#### Directions:
Pick out every line holding the string "pixels" and copy it.

#### Given data:
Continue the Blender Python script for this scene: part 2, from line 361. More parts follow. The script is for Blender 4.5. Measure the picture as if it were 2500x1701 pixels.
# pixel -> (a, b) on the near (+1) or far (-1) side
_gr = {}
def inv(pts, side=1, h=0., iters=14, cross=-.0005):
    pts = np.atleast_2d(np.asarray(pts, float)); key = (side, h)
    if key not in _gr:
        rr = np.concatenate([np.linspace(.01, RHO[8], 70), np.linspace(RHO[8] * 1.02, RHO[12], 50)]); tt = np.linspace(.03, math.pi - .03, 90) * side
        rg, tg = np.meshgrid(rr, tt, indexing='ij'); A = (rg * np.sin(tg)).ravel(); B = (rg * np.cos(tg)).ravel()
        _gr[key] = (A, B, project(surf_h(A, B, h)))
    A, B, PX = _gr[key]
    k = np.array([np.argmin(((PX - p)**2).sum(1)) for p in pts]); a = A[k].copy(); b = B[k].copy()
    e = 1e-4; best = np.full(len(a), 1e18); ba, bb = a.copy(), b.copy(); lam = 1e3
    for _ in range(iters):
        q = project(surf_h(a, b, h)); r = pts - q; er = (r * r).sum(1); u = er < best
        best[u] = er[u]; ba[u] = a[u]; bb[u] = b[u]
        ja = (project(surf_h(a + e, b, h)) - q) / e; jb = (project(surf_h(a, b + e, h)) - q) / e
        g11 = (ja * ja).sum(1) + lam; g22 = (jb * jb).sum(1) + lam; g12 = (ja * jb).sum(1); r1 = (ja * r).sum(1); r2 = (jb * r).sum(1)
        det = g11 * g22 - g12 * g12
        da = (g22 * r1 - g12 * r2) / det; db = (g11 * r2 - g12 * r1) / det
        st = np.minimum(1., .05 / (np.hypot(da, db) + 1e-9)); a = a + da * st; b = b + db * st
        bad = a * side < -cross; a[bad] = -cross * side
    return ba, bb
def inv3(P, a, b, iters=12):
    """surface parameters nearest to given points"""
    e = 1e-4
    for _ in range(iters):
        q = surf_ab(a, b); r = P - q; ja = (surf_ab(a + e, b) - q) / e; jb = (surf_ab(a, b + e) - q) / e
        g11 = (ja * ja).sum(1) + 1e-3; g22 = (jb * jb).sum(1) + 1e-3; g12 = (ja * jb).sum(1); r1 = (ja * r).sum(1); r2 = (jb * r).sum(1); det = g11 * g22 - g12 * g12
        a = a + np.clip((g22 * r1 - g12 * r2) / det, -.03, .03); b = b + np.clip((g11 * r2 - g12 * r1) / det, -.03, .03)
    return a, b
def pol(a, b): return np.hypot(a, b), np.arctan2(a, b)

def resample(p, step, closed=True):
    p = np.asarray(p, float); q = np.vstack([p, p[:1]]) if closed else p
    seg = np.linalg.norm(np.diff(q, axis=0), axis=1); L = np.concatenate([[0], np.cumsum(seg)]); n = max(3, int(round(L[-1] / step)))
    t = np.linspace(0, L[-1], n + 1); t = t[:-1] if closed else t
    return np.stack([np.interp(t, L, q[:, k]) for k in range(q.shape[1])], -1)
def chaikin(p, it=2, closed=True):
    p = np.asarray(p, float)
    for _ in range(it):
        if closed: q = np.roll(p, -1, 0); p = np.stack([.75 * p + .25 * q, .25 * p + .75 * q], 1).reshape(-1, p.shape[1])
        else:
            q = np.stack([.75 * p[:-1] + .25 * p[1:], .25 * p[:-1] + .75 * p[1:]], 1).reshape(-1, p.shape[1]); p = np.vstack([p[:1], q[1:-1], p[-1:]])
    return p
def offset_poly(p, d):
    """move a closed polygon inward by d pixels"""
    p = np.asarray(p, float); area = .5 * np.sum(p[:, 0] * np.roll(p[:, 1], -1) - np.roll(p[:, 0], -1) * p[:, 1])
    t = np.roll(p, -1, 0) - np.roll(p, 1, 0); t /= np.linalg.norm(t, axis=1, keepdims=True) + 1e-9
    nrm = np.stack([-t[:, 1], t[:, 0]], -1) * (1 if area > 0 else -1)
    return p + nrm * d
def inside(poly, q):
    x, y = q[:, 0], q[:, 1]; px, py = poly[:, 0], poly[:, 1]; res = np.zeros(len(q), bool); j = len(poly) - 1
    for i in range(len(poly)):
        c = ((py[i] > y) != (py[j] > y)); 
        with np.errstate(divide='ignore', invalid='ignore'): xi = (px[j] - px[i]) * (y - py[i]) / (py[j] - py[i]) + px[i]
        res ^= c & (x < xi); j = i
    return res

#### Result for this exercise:
Continue the Blender Python script for this scene: part 2, from line 361. More parts follow. The script is for Blender 4.5. Measure the picture as if it were 2500x1701 pixels.
    """move a closed polygon inward by d pixels"""